§ **The problem**: Report how many lines contain "wide". The answer is a single number.

§ **Data extract**:
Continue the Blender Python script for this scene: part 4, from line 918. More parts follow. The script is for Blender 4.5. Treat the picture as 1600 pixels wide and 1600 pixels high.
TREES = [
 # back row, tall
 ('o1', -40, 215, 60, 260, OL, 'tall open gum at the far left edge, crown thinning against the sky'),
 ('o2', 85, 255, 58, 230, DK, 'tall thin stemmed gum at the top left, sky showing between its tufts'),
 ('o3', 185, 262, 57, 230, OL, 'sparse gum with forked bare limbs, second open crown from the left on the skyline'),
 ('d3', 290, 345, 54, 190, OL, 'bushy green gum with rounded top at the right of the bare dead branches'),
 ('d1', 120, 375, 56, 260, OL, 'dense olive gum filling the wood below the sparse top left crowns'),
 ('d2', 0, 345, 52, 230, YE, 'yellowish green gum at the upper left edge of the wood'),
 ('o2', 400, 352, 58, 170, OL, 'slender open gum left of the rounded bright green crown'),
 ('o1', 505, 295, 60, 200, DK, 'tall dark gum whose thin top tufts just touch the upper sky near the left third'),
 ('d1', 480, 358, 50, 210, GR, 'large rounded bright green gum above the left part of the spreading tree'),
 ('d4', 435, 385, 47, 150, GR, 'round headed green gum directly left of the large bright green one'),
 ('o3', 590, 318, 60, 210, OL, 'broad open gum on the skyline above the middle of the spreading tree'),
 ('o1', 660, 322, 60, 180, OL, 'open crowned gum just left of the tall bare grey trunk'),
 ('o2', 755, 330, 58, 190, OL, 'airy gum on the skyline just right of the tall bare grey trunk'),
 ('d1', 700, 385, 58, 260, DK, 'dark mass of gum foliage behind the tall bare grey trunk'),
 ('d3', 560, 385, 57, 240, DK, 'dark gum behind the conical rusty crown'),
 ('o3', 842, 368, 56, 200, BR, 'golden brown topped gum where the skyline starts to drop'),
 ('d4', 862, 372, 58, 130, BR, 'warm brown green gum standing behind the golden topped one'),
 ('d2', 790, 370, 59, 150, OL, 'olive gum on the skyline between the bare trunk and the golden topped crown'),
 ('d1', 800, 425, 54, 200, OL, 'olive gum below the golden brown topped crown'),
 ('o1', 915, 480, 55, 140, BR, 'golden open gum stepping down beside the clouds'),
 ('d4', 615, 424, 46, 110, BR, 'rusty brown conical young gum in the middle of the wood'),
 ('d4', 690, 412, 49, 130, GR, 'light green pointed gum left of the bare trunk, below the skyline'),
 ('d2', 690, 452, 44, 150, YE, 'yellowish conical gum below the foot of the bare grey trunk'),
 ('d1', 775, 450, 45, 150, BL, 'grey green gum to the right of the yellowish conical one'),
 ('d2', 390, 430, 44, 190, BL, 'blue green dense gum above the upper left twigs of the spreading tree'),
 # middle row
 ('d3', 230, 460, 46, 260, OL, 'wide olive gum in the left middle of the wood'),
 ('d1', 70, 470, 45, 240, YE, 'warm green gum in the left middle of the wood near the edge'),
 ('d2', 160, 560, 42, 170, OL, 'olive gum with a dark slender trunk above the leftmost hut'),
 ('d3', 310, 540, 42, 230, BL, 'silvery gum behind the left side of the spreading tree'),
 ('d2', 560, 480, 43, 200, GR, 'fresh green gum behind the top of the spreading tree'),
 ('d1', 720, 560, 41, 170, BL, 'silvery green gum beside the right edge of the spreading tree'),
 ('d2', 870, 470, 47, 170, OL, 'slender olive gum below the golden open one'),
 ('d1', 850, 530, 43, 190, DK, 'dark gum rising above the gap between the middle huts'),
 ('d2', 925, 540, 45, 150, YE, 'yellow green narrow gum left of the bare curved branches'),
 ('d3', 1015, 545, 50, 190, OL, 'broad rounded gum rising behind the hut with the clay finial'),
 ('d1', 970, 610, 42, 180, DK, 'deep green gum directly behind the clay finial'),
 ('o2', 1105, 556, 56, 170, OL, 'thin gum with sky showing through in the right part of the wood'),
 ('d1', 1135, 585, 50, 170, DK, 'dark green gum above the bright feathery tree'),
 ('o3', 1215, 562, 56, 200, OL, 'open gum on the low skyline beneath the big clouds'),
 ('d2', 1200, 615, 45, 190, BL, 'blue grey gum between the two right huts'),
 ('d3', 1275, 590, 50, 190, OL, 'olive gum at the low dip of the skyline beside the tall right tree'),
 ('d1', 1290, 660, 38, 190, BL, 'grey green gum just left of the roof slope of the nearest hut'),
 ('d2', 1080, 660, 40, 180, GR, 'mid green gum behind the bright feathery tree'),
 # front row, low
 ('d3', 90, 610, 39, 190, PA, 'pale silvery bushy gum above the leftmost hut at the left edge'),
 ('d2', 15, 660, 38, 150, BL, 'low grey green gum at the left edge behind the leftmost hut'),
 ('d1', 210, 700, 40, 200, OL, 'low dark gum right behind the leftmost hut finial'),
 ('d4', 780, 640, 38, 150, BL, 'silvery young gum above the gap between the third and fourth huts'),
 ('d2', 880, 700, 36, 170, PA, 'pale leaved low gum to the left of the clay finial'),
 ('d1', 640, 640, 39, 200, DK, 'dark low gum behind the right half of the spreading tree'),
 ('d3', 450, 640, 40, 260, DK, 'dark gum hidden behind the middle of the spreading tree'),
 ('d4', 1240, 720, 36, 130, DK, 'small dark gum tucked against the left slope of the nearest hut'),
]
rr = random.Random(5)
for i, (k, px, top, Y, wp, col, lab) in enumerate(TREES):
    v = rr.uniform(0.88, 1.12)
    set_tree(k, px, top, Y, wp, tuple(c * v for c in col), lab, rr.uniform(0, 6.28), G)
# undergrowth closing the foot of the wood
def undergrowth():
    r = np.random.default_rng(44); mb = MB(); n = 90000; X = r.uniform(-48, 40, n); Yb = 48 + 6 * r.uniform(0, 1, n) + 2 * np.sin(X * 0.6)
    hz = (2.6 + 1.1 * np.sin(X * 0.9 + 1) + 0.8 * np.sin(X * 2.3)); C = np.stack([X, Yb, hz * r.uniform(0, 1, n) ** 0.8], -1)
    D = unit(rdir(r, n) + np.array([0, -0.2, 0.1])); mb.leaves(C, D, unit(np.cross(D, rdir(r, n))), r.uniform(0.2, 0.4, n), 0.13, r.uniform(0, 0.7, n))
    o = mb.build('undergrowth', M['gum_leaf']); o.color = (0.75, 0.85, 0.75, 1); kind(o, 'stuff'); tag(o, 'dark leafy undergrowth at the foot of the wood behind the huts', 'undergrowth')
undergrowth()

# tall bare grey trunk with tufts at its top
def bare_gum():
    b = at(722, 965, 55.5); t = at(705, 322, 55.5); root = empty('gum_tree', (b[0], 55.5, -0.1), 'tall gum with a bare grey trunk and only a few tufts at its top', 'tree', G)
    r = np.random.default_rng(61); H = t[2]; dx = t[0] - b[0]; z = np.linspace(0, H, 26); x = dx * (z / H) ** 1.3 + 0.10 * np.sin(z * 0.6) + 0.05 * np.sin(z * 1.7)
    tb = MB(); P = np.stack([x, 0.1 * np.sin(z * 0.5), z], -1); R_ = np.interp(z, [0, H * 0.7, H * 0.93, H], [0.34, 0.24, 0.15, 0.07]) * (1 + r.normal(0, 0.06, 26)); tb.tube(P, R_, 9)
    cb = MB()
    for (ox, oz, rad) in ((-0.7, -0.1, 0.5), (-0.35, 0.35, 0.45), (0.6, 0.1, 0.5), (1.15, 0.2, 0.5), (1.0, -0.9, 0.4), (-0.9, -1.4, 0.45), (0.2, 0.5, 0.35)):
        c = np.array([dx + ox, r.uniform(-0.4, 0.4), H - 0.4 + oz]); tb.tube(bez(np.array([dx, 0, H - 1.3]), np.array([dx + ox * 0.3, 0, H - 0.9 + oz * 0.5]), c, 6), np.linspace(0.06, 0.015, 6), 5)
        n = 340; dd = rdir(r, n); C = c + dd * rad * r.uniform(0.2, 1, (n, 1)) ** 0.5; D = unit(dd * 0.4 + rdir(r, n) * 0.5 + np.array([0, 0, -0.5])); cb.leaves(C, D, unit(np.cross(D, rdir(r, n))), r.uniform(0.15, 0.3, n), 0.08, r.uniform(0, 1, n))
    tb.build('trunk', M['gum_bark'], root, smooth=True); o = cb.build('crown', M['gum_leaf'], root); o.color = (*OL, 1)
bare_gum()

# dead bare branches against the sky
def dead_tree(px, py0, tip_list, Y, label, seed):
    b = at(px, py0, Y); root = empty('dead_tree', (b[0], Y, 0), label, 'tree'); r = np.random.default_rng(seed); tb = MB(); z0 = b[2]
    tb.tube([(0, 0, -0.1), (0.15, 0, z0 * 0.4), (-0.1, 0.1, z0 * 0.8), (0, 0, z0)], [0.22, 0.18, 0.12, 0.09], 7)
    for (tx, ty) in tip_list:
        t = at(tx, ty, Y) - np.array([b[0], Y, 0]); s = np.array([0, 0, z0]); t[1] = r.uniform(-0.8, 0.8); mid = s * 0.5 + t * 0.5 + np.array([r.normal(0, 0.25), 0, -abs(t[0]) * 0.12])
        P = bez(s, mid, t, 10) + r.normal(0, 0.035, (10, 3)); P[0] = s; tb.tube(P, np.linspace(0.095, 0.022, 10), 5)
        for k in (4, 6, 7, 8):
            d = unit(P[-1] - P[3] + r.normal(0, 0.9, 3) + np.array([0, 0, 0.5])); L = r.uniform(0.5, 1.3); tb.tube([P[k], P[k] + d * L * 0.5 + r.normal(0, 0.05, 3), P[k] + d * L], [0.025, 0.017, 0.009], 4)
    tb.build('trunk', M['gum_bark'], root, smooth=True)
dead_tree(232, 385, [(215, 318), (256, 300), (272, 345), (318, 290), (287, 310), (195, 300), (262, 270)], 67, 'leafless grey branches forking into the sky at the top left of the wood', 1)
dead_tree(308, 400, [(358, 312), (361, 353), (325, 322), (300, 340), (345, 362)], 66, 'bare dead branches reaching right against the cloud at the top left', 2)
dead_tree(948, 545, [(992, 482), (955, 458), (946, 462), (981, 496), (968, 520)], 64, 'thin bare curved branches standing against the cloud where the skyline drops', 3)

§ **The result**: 2